## [Records provided]

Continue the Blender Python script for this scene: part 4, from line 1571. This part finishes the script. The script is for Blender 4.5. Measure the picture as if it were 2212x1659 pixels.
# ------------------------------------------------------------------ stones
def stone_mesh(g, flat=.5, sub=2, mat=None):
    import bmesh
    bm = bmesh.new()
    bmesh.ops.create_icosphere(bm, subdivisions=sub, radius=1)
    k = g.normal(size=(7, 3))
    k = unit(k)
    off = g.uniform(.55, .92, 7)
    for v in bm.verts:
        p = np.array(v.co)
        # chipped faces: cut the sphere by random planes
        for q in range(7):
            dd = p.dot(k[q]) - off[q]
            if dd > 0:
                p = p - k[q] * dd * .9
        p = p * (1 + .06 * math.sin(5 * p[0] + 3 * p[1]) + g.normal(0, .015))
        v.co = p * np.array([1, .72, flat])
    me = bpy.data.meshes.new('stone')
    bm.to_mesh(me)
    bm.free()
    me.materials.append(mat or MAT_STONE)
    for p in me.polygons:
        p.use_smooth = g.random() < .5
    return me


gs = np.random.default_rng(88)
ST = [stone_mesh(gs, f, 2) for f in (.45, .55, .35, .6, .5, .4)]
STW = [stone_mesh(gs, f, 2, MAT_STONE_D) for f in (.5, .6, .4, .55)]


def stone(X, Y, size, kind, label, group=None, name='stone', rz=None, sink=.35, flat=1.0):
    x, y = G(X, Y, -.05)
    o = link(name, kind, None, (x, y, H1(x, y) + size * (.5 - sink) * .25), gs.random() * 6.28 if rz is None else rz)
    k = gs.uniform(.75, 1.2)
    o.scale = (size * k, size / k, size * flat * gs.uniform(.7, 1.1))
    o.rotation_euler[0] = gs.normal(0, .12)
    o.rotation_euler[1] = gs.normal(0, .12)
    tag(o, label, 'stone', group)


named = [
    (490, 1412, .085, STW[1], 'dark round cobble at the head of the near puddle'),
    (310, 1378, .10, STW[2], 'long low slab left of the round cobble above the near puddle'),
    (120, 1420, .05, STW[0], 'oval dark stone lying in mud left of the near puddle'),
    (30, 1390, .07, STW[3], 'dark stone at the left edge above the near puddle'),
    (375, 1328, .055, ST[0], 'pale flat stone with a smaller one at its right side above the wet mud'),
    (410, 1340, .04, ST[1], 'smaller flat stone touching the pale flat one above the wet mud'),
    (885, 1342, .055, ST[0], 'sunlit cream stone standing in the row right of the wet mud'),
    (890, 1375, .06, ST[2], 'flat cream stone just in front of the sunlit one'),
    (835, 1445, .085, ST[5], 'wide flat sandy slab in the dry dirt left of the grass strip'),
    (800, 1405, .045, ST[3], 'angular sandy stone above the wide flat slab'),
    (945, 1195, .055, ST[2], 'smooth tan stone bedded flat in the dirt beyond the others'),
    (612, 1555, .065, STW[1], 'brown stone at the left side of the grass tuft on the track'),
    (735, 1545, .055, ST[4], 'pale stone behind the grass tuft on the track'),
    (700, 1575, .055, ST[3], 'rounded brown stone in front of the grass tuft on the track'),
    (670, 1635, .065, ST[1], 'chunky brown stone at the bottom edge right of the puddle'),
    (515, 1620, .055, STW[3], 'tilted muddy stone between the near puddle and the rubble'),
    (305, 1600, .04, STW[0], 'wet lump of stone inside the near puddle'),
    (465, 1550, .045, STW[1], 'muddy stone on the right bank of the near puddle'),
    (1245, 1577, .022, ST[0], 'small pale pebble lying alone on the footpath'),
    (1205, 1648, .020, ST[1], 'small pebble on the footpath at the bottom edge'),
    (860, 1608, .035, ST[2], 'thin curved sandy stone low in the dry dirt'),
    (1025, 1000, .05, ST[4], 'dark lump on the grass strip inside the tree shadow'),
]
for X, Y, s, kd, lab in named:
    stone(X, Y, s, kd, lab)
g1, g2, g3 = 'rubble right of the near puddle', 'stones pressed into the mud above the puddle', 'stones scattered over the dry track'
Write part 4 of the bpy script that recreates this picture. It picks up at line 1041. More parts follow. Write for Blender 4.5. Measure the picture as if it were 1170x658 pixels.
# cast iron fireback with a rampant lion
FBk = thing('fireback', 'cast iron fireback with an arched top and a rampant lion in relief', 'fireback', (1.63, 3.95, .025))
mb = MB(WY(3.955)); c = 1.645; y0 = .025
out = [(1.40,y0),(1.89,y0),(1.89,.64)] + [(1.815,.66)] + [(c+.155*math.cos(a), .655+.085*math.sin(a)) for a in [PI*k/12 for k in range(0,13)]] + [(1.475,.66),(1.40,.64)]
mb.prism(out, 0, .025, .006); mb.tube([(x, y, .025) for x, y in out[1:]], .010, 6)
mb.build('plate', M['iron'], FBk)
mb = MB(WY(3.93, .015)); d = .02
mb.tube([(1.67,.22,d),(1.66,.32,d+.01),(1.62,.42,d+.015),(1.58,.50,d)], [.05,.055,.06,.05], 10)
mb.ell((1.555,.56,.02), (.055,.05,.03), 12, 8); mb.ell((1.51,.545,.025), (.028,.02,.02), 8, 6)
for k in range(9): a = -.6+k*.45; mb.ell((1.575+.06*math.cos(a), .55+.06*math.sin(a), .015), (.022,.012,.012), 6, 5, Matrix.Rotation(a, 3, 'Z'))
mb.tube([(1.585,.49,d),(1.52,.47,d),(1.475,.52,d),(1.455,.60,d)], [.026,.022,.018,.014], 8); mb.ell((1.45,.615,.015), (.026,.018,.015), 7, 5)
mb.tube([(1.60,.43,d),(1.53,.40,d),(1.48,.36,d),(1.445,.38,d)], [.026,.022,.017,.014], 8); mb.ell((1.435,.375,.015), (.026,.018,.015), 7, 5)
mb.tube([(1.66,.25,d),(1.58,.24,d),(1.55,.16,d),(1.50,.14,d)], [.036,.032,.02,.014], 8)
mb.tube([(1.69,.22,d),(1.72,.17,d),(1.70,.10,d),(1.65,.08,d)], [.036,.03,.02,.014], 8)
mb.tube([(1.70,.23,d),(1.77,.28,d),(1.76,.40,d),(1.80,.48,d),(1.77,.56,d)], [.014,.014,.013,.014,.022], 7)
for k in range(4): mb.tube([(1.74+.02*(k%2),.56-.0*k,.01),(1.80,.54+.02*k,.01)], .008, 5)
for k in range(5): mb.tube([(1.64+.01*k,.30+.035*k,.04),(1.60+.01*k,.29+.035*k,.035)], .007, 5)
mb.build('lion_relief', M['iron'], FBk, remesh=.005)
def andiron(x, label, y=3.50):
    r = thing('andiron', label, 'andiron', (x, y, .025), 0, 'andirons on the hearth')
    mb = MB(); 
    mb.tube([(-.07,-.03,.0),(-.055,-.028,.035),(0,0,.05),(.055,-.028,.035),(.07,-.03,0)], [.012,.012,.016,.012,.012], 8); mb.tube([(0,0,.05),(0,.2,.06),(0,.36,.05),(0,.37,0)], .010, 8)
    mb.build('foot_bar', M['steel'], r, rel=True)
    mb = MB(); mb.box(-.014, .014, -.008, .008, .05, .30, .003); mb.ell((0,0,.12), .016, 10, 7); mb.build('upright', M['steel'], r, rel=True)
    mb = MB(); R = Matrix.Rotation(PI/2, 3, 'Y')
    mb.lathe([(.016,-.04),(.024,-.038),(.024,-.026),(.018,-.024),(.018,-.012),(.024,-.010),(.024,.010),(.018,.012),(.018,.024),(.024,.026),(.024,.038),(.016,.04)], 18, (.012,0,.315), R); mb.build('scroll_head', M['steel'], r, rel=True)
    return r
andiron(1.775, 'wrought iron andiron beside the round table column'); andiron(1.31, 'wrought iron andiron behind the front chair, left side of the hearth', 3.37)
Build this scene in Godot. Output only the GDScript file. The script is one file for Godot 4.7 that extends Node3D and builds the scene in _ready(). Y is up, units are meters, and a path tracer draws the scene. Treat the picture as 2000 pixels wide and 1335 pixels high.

## [Goal]
Copy all lines from the entries that contain the word "Blender".

## [Final result]
Continue the Blender Python script for this scene: part 4, from line 1571. This part finishes the script. The script is for Blender 4.5. Measure the picture as if it were 2212x1659 pixels.
Write part 4 of the bpy script that recreates this picture. It picks up at line 1041. More parts follow. Write for Blender 4.5. Measure the picture as if it were 1170x658 pixels.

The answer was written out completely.